─── DATA PROVIDED ───
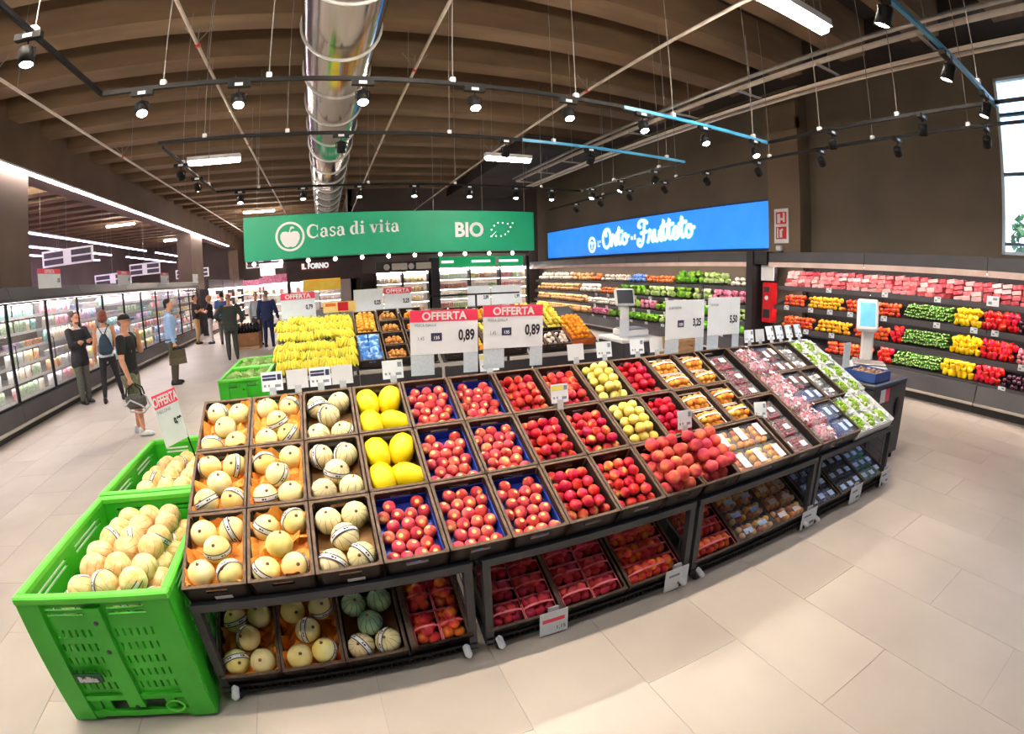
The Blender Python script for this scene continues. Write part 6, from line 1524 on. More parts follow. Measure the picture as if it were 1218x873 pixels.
# ================================================================ PRICE CARDS ON THE PEACH DISPLAY
RIM = DK @ Vector((0, 1.2, 0.0))
def card_stub(x, lab, w=.13, h=.115, printed=True, y=2.93, z=1.262, tilt=.18, kind='m', rz=0.0):
    mw = Matrix.Translation((x, y, z)) @ Matrix.Rotation(rz, 4, 'Z') @ Matrix.Rotation(-tilt, 4, 'X')
    t = thing('price_card', lab, 'price card', group='white price cards', mw=mw)
    MB().bb(-w/2, w/2, 0, .003, 0, h).build('card', m_card2 if printed else mat('card_back', (222, 224, 226), (212, 214, 218), scale=8), t)
    MB().bb(-.02, .02, -.002, .006, -.045, .02).build('clip', clearfilm('clip_plastic', (230, 236, 240), .5, .2), t)
    if printed:
        if kind == 'h': MB().bb(-w*.45, w*.2, -.001, 0, h*.72, h*.84).bb(-w*.45, w*.2, -.001, 0, h*.55, h*.68).build('header_print', m_inkv, t); MB().bb(w*.26, w*.44, -.001, 0, h*.55, h*.85).build('code_print', m_inkv, t)
        elif kind == 'y': MB().bb(-w*.46, w*.2, -.001, 0, h*.66, h*.92).build('yellow_print', mat('print_yellow', (236, 230, 120), (226, 220, 100), scale=8), t); MB().bb(w*.26, w*.46, -.001, 0, h*.66, h*.9).build('code_print', m_inkb, t)
        else: MB().bb(w*.24, w*.44, -.001, 0, h*.62, h*.88).build('code_print', m_inkb, t)
        MB().bb(-w*.4, -w*.3, -.001, 0, h*.22, h*.34).bb(-w*.2, -w*.12, -.001, 0, h*.22, h*.34).build('small_print', m_inkb, t); MB().bb(w*.12, w*.4, -.001, 0, h*.18, h*.32).build('price_print', m_inkb, t)
    return t
RC = [(-.37, 1, 'h', 'over the second melon crate'), (-.215, 0, '', 'blank, beside the left header card'), (-.075, 1, 'h', 'over the striped melon crate'), (.06, 0, '', 'blank, over the striped melon crate'), (.375, 1, 'm', 'over the rear peach tray left of the offer signs'),
      (1.66, 0, '', 'blank, above the rear nectarine crate'), (1.9, 1, 'm', 'above the rear yellow peach crate'), (2.2, 1, 'm', 'above the dark nectarine crate'), (2.39, 0, '', 'blank, above the first rear apricot crate'),
      (3.5, 1, 'm', 'first right of the 5,50 sign'), (3.66, 0, '', 'blank, second right of the 5,50 sign')]
for x, pr, kd, lab in RC: card_stub(x, '%s price card %s' % ('printed white' if pr else 'grey', lab), printed=bool(pr), kind=kd, rz=0.0)
for k, x in enumerate((3.83, 3.98, 4.14, 4.3)): card_stub(x, 'small white price card above the grape trays, %s from the left' % ORD[k], w=.11, h=.13, y=2.93, z=1.27, tilt=.35)
card_stub(1.0, 'white card with a yellow top between the two offer signs', kind='y', z=1.255, y=2.90)
card_stub(1.305, 'white card with a yellow top standing in the nectarines', w=.115, kind='y', y=2.50, z=1.10, tilt=.15)
card_stub(2.005, 'white price card standing at the front of the dark nectarines', w=.115, y=2.145, z=.925, tilt=.15)
card_stub(2.765, 'white price card between the apricots and the red berries', w=.1, y=2.15, z=.87, tilt=.35, rz=-.35)
offer_card('offer_sign', 'large red topped offer sign reading 0,89, the left of the two', Matrix.Translation((.705, 2.9, 1.395)) @ Matrix.Rotation(.03, 4, 'Y'), .435, .275, '0,89', True, 'PESCA GIALLA', '135', legs=True, old='1,45', psize=.34, px=.45, group='big offer signs', cat='sign')
offer_card('offer_sign', 'large red topped offer sign reading 0,89, the right of the two', Matrix.Translation((1.17, 2.9, 1.395)) @ Matrix.Rotation(.03, 4, 'Y'), .42, .28, '0,89', True, 'PESCA GIALLA', '135', legs=True, old='1,45', psize=.34, px=.45, group='big offer signs', cat='sign')
offer_card('price_sign', 'large white price sign reading 3,25, the left of the two', Matrix.Translation((2.655, 2.9, 1.355)), .42, .31, '3,25', False, 'ALBICOCCA', '135', legs=True, psize=.27, px=.42, group='big white price signs', cat='sign')
offer_card('price_sign', 'large white price sign reading 5,50, the right of the two', Matrix.Translation((3.11, 2.9, 1.36)), .40, .32, '5,50', False, 'CILIEGIA', None, legs=True, psize=.27, px=.42, group='big white price signs', cat='sign')
for k, (x, z, h) in enumerate(((.93, 1.2, .56), (2.87, 1.2, .6))):
    t = thing('sign_post', 'thin black post between the big signs, %s one' % ('left', 'right')[k], 'post', (x, 2.925, z)); MB().tube([(0, 0, 0), (0, 0, h)], .007, 6).build('rod', m_black, t); MB().bb(-.3, .3, -.003, .003, h-.01, h).build('cross_rod', m_black, t)
# hanging tags on the lower shelf edge
for k, (x, w, red) in enumerate(((.925, .165, 1), (1.755, .18, 0), (3.11, .2, 0), (3.84, .2, 0), (4.42, .2, 0))):
    mw = Matrix.Translation((x, 1.815, .02)) @ Matrix.Rotation(.0, 4, 'X')
    t = thing('hanging_tag', 'white price tag hanging on the lower shelf edge, %s from the left' % ORD[k], 'price tag', group='tags on the lower shelf edge', mw=mw)
    MB().bb(-w/2, w/2, -.003, 0, 0, .155).build('card', m_card2, t); MB().bb(-.03, .03, -.001, .012, .145, .18).build('clip', MATS['clip_plastic'], t)
    if red: MB().bb(-w*.4, w*.38, -.0045, -.003, .085, .11).build('red_print', m_ofred, t); text('1,15', .035, m_ink, t, (w*.25, -.0045, .035), RX, 'price_lettering', ext=.0004)
    else: MB().bb(-w*.35, w*.1, -.0045, -.003, .1, .115).build('line_print', m_inkb, t); MB().bb(w*.05, w*.35, -.0045, -.003, .03, .05).build('price_print', m_inkb, t)
# tilted offer card on a pole in the second bin
t = offer_card('offer_card', 'tilted offer card on a thin pole in the second green bin', Matrix.Translation((-1.19, 3.42, .86)) @ Matrix.Rotation(.85, 4, 'Z') @ Matrix.Rotation(-.12, 4, 'Y'), .2, .38, '0,99', True, 'MELONE', psize=.15, px=.45)
MB().tube([(.09, .01, .2), (.13, .01, -.42)], .006, 6).build('pole', m_black, t)

# ================================================================ BACK OF THE STORE
m_jar = pack_mats('shelf_good', [(244, 216, 120), (226, 170, 80), (246, 236, 220), (220, 120, 110), (206, 180, 150), (240, 200, 190), (160, 190, 120)])
jar_me = [MB().lathe([(0, 0), (.07, 0), (.07, .15), (.05, .17), (.05, .19), (0, .19)], 8).mesh('jar', m) for m in m_jar]; car_me = [boxmesh(.16, .1, .2, m) for m in m_jar]
def shelf_unit(lab, x, y, L, H, nsh, rz, kind, cols, group, header=None, gap=.19):
    t = thing('shelf_unit', lab, 'shelf', (x, y, 0), rz, group='shelf units')
    MB().bb(-L/2, L/2, .36, .4, 0, H).build('back_panel', m_cin, t); MB().bb(-L/2, L/2, 0, .36, 0, .14).build('plinth', m_cooldk, t)
    for a in (-1, 1): MB().bb(a*L/2-.015, a*L/2+.015, 0, .4, 0, H).build('side_panel', m_cooldk, t)
    if header is not None: MB().bb(-L/2, L/2, -.02, .1, H, H+.4).build('header', header, t)
    MB().bb(-L/2+.02, L/2-.02, .02, .05, H-.04, H-.015).build('light_tube', e_cool, t)
    M_ = Matrix.Translation((x, y, 0)) @ Matrix.Rotation(rz, 4, 'Z')
    for s_ in range(nsh):
        z = .2+s_*(H-.25)/nsh; MB().bb(-L/2+.02, L/2-.02, .04, .06, z+(H-.25)/nsh-.045, z+(H-.25)/nsh-.036).build('light_tube', emis('unit_fill_glow', (255, 240, 226), 26), t); MB().bb(-L/2+.015, L/2-.015, .02, .36, z-.03, z).build('shelf', m_price, t)  # tube under each shelf is added to brighten the unit, no source seen
        c = rnd.choice(cols); n = int((L-.1)/gap)
        for k in range(n):
            if rnd.random() < .3: c = rnd.choice(cols)
            o = put('shelf_item', (jar_me if kind == 'jar' else car_me)[c], None, mw=M_ @ Matrix.Translation((-L/2+.1+gap*k, .1, z)) @ Matrix.Rotation(rnd.uniform(-.2, .2), 4, 'Z'))
            tag(o, 'small pack, %s shelf up, %s along, %s' % (ORD[s_], ORD[min(k, 38)], group), 'food pack', 'packs, '+group+', %s shelf' % ORD[s_])
    return t
hdrs = []
for k, x in enumerate((5.1, 6.4, 7.7)):
    shelf_unit('white shelf unit under the green header, %s from the left' % ORD[k], x, 18.75, 1.28, 2.18, 5, 0, 'carton', [0, 2, 3, 5, 6], 'green header unit %s' % ORD[k])
t = thing('green_header', 'bright green header board with white lettering above the back shelves', 'sign', (6.1, 18.68, 2.22)); MB().bb(-1.95, 1.95, 0, .08, 0, .4).build('board', m_sgreen2, t)
for x, w in ((-1.3, .5), (0.1, .8), (1.3, .85)): MB().bb(x-w/2, x+w/2, -.006, 0, .15, .25).build('word_mark', m_lete, t)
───
[TASK DIRECTIONS]
List every line above that holds the word "from".

[ANSWER BELOW]
The Blender Python script for this scene continues. Write part 6, from line 1524 on. More parts follow. Measure the picture as if it were 1218x873 pixels.
for k, x in enumerate((3.83, 3.98, 4.14, 4.3)): card_stub(x, 'small white price card above the grape trays, %s from the left' % ORD[k], w=.11, h=.13, y=2.93, z=1.27, tilt=.35)
    t = thing('hanging_tag', 'white price tag hanging on the lower shelf edge, %s from the left' % ORD[k], 'price tag', group='tags on the lower shelf edge', mw=mw)
    shelf_unit('white shelf unit under the green header, %s from the left' % ORD[k], x, 18.75, 1.28, 2.18, 5, 0, 'carton', [0, 2, 3, 5, 6], 'green header unit %s' % ORD[k])